The results. The burning of the particulate matter in the engine reduced fuel economy. This increased the fuel burned, thus increasing carbon emissions. It decreased the mileage 2-4% while increasing the cost of the new engine $8,000-$10,000. Stepping that up more in 2010 will reduce mileage more and add another $10,000 to the cost of the engine. No gain, lot’s of pain. Pain for truck manufacturers, truckers, and you, since someone pays for all the bad decisions.

The state of California has mandated that 33% of their power come from renew-ables. Always eager to lead the Nation, California has been a bastion of good ideas. That’s why they are broke and issuing IOU’s. The state auditor has warned that the electricity sector poses a high risk to the state’s economy. They may be short on power as soon as 2011. Not content with setting goals that are impossible from a cost and physical perspective, the state has passed new regulations to curtail existing practices. Once-through cooling sucks water out the the ocean and rivers and discharges massive amounts of warmed water, supposedly harming some aquatic life. Ending this practice will close 19 plants that produce as much as 15% of the state’s power. The tab to get to the 2020 goal, $114 billion and growing. Federal and state tax dollars are going to subsidize the alternative power.

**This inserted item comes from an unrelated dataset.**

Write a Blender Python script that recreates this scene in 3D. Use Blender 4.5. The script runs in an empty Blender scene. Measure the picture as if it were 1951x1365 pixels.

The result of all this. The state of California will run itself out of power as early as 2011. Utility bills will skyrocket. More businesses and taxpayers will exit California replaced by more illegal Mexicans. The state deficit will grow and the state will be asking for help from Washington.

You want cap and trade? Here are three classic examples of what happens when the government gets involved in energy. Do you want the Federal government involved in every aspect of energy in this country?